Son dönemde özellikle öğrenci evleri kiralamanın fahiş seviyelerde artış göstermesi, tamamen bir fırsatçılık ifadesidir. Elbette ki iyilik duyguları ağır basan çok sayıda insanımız vardır ve bu insanların zor zamanlarda birçoğumuzun yüreğine iyilikleri ile dokunuşları olmuştur.
Diğer tarafta ise, ev kiralamak için kapısına gelen öğrenciyi “Fırsat bu fırsattır” deyip akıllara zarar miktarda fiyat talep edilmesi, hafızalarda acı hatıralar bırakmaktan öteye gidemez.
İlim yolculuğuna çıkmış öğrenciyi ev kiralarken dezavantajlı grupta görmek, evin zarar göreceğini peşinen kabul etmek ve öğrenciden yüksek kira talep ekmek erdemli bir tutum değildir.
Öğrencilerin genel olarak yoğunlaştığı muhitlerin konut nitelikleri bir çoğumuz için malumdur. Yaşı bir hayli yüksek olan binalarda, ömrünü çoktan tamamlamış birkaç parça eşyadan ibaret donanıma sahip daireler ve peşin alınan depozitolar, her aybaşında dört gözle beklenen kiralar... İnsanlar ödedikleri bedel ile aldıkları hizmet arasında orantısızlık olduğunu fark edince emaneti sahiplenme duyguları da doğal olarak zayıflamaya başlamaktadır.
Lokanta sektöründe uzun süre hizmet veren bir iş adamı, bu düşüncemizi destekler şekildeki gözlemini şöyle aktarıyor:
“Müşterilerimiz nezaketli bir tavırla mekanımıza girer ve tebessümlü halimizle kendilerine yer gösteririz. Siparişler alınır, servisler yapılır ve yemekler ortalama bir saat süre zarfında yenilmiş olur. Yemek faslı tamamlanınca hesap istenir. Plastik paranın, kredi kartının henüz gelişmediği dönemde, hesabı getirip para üstünü bekleme sürecinde, özellikle gelen hesabı fazla bulan müşteriler peçete, kürdan, kolonya vesaire daha fazla kullanarak ve boş tabaklara, masaya biber, tuz vesaire dökerek müesseseye, normal yemek süresine göre daha fazla masraf yaptırma eğilimi gösterebilmektedir…”

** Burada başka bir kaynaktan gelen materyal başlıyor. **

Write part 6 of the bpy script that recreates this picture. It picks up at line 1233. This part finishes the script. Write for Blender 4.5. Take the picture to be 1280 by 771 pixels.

Konuya, öğrencilere kiralık verilen evler noktasına bakıldığında, eski bir muhitte, eski ve kullanışsız evler, eski eşyalar ve buna mukabil talep edilen yüksek meblağlar... Sonuç ise, “Öğrenciler evi kötü kullandılar” haksız yargısı olmaktadır.
Tabii ki, mecburiyetleri fırsatçılığa dönüştürmeyenlere, kiracının mecburiyetini kendisi için bir geçim kaynağı olarak görmeyenlere, kira bedelini makul seviyede tespit edenlere insani yönleri için şükran duymamak mümkün değildir.